A new CNN poll released Aug. 20 about the Democratic presidential primary campaign showed support for Sen. Kamala Harris (D-Calif.) plummet while former Vice President Joe Biden built on his lead, jumping to nearly twice the support of second-place Sen. Bernie Sanders (I-Vt.).
On the other hand, Biden saw a rise of 7 percentage points, to 29 percent support in the poll. Sanders was at 15 percent, up 1 point, and Sen. Elizabeth Warren (D-Mass.) slipped to 14 percent, down 1 point.
South Bend, Indiana, Mayor Pete Buttigieg was at 5 percent, tied with Harris, while four others had above 1 percent: former Texas Rep. Beto O'Rourke, Sen. Cory Booker (D-N.J.), former Obama administration housing secretary Julián Castro, and Rep. Tulsi Gabbard (D-Hawaii).
The study was conducted for CNN by independent research company SSRS from Aug. 15 to Aug. 18 and included 1,001 respondents, 650 of whom responded by cellphone. The margin of error was 3.7 percentage points. The last poll conducted by the company was in late June.
Among those who dropped in support were Sen. Amy Klobuchar (D-Minn.), who dropped to 1 percent from 2 percent, and Rep. Tim Ryan (D-Ohio) and Sen. Kirsten Gillibrand (D-N.Y.), who both dropped to less than 1 percent from 1 percent.

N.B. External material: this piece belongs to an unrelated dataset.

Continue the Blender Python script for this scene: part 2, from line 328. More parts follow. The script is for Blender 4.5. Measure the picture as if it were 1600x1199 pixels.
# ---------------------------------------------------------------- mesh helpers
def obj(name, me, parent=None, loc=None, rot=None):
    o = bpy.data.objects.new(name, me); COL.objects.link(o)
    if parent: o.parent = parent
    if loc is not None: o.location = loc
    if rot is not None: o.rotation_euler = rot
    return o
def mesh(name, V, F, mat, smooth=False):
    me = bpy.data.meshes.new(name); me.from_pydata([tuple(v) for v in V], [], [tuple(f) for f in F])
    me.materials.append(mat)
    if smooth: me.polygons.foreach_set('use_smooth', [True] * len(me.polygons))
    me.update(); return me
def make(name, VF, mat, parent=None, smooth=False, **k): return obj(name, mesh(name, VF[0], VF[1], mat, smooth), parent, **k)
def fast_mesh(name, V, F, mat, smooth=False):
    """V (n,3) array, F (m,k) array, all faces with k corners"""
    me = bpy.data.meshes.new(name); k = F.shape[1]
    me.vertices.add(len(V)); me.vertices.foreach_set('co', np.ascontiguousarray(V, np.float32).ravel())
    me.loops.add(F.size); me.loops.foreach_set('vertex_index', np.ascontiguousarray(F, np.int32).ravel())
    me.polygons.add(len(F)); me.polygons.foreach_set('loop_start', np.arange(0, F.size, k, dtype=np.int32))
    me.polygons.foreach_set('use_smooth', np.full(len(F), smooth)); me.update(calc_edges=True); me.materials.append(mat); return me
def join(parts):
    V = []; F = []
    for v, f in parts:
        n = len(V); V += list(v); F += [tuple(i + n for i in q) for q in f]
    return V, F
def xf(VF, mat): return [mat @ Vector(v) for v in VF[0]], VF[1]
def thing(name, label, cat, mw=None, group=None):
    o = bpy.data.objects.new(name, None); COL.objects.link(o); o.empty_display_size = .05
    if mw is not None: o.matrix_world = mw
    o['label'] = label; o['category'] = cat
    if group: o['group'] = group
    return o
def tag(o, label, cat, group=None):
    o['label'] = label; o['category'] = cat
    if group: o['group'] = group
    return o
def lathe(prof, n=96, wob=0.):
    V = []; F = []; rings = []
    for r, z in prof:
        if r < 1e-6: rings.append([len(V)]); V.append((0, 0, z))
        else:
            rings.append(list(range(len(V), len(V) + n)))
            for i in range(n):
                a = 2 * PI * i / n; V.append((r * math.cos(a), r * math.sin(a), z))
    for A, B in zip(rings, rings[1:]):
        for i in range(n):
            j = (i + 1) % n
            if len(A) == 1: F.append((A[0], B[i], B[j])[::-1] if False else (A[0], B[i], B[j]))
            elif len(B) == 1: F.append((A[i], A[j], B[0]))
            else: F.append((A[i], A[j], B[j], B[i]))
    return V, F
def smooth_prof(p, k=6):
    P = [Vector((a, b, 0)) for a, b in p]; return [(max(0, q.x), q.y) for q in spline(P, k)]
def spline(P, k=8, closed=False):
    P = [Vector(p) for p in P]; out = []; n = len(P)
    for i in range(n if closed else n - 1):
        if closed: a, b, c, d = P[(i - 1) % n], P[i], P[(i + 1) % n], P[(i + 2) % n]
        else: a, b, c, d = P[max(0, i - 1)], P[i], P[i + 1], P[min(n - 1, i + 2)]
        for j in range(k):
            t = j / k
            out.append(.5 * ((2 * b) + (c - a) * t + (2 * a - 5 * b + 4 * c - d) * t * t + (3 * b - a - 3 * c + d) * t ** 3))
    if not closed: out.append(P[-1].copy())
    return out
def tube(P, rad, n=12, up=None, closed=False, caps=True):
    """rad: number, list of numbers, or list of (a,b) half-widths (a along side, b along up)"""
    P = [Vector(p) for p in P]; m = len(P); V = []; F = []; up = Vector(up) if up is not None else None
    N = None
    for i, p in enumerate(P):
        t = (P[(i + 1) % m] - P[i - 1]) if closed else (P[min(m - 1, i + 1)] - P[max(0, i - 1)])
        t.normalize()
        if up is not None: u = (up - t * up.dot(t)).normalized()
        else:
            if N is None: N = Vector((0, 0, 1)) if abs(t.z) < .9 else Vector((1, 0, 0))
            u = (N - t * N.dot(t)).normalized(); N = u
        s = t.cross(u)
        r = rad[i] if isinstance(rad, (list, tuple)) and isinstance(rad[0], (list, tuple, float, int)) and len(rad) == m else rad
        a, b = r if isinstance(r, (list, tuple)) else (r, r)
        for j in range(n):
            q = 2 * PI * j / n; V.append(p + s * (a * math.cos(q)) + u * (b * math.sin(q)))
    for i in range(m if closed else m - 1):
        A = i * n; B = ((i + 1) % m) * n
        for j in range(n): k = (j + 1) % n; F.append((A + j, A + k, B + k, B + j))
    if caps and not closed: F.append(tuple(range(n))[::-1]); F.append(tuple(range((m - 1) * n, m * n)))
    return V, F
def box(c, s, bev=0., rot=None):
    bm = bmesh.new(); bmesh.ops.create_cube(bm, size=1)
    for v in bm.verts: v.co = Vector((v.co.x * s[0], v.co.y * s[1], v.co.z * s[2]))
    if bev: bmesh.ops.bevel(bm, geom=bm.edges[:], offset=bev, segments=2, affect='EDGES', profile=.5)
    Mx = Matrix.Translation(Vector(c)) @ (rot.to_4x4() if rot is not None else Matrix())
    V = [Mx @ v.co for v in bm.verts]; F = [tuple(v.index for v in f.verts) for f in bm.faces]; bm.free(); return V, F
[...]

Ten percent of respondents said they had no opinion and 7 percent marked “none/no one.”
While Harris saw a decline in support, 18 percent of respondents said they want to hear more about her, second only to Warren and just ahead of Sanders and Biden. The respondents were asked to mark which candidates they wanted to hear more about, aside from the candidate they support.
Asked what is the most important—that the Democratic Party nominates someone with a “strong chance” of beating President Donald Trump or that the party nominates a candidate who shares the voters’ position on major issues—54 percent opted for the former and 39 percent answered for the issues; 4 percent said both were equally important.
Buttigieg had 5 percent and Booker, O'Rourke, and businessman Andrew Yang all had 3 percent, with all other candidates with 1 percent or less.
Isolating the respondents to just those in four early primary states—699 voters in Iowa, New Hampshire, South Carolina, or Nevada—the top three was the same but billionaire Tom Steyer, who recently entered the race and has been spending heavily on ads, was in fourth with 7 percent, just ahead of Harris.
The margin of error for the poll was 1 percentage point.